Trustworthy Systems

Publication Targets

Introduction

To focus our publication activitiy and to provide guidance to students and early career researchers, showing them what to aim for in order to gain international recognition, we keep a list of “top-tier target venues” that we aim to publish in.

In TS we believe that such a list, if not outright peer-reviewed, at least needs to be open to scrutiny. We therefore believe that it is best to publish the list, as well as the process we used to construct it.

Process

In order to obtain a robust result that stands up to scrutiny, we decided on the following approach for constructing the list.

  1. Define a set of sub-disciplines which cover our research areas. Note that these are not meant to cover anything that might go as “software systems”, but should reflect the current and likely near-future research activities in TS, as well as the character of these activities (eg theoretical vs practical). As such, the set is likely to evolve over the years.
  2. For each sub-discipline, select a number (typically 6–10) of eminent people in the field. We have no formal definition of what makes someone “eminent”, but aim to pick researchers who everybody in the field would agree that they are among the highly regarded and established leaders. This means that the list makes no claim to being complete, only that everybody on the list clearly deserves to be in there. People on the list are normally ACM or IEEE fellows (frequently both), have (Google Scholar) h-indices above 50 and total citation counts exceeding 10,000 (although neither of these are absolute criteria), and frequently other indicators of esteem. One essential criterion is that they have a string of highly-cited publications in the area in during the last ten years, been active in in the field during the last five years. Also, in order to be suitable for this process, an eminent person's research must be comparable in character to ours (eg in distributed systems we are looking for systems people rather than theorists).
  3. For each of those heroes, list the venues where the bulk of their publications were in the last ten years (counting how many papers they published in each).
  4. Across each sub-discipline, the venues where the bulk of the combined publications of our heroes went establishes our target list, but we include only venues where several of our heroes have published frequently and recently.

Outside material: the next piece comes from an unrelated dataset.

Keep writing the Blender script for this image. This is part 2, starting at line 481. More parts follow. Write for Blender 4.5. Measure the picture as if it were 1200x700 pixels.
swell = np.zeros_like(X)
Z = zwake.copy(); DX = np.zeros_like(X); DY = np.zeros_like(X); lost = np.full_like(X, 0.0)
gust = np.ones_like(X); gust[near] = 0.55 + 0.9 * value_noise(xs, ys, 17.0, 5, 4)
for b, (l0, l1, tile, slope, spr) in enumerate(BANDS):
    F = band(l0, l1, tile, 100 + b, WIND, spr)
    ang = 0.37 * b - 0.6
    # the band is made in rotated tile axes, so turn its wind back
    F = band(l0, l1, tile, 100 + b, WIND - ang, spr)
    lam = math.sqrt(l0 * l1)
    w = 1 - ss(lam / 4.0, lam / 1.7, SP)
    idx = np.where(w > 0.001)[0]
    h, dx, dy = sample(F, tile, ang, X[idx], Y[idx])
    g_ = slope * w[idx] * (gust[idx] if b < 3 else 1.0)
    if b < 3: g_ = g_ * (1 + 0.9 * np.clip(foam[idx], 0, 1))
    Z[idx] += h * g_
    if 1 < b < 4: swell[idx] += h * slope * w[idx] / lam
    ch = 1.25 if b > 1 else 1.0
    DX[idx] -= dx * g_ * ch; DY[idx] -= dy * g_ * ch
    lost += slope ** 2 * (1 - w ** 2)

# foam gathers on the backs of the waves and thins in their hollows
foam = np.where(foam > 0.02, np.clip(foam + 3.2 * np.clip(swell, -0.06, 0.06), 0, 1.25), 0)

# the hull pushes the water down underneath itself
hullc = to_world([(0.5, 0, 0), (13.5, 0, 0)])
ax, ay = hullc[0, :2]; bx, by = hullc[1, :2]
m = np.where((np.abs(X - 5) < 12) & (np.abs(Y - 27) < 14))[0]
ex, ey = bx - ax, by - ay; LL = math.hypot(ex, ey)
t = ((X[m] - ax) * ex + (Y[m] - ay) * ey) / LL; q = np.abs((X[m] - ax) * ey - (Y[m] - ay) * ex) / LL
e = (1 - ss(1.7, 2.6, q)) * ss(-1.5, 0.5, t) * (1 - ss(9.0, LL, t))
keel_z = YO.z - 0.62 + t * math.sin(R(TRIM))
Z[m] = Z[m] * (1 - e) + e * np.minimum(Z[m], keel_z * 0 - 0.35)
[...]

This process produced surprisingly clear results, with hardly any borderline cases. In the case of borderline venues, the group leaders used their judgement (which generally was conservative, in the sense of excluding borderline venues). Judgement is also required in the case of relatively new venues (less than five years old). Such venues, if included in the list, will require re-confirmation through the standard process within a few years.

Disciplines and Venues

Short Discipline Conferences Journals Journal
fraction
Comment
OS Operating Systems ASPLOS, EuroSys, FAST, HotOS, OSDI, SOSP, Usenix ATC TOCS <10% ignore theory
RT Real-time / Cyber-physical Systems ECRTS, RTAS, RTSS RTS 10–20% ignore theory
DS
Dep Dependability and Safety DSN, SRDS TDSC 20–30% ignore theory
Sec Security and Privacy CCS, NDSS, IEEE S&P, Usenix Security   10–20%  
PL Programming Languages and Systems ECOOP, ESOP, ICFP, ISMM, OOPSLA, PLDI, POPL, PPOPP JFP, TOPLAS 10%  
Thy Theory and Concurrency CONCUR, FOSSACS, ICALP, LICS, RAMiCS I&C, JACM, LMCS, TCS 50%  
MC Model Checking and Verification Tools ATVA, CAV, FM, FORMATS, HSCC, QEST, SAS, TACAS, VMCAI FMSD, JCSS, STTT 35%  
TP Theorem Proving CADE, FMCAD, ITP, IJCAR, LPAR FAC, JAR, TCS, TOCL 25%  
N/A General SIGMETRICS Computing Surveys,
CACM “Research Highlights”,
any ACM or IEEE Transactions
   

 

Notes:

  1. Some venues are relevant to multiple sub-disciplines, we only list them once in the most appropriate category.
  2. Only the complete list is relevant, the sub-disciplines are only a mechanism for deriving the list.
  3. The general category is to capture prestigious venues which are not discipline-specific or to recognise top venues for occasional out-of-area work.
  4. The journal fraction refers to the fraction of publicatons of our discipline heroes that was in journals.
  5. This list was derived for TS purposes. It does not pretend to be complete for other groups operating in software systems (which might have a different mix of theory vs systems work). However, we believe that the process for deriving it is widely applicable.

History

The present list was built in the first half of 2013, with minor adjustments since, to reflect the tighter research focus of the smaller TS group at UNSW. It is due for another revision.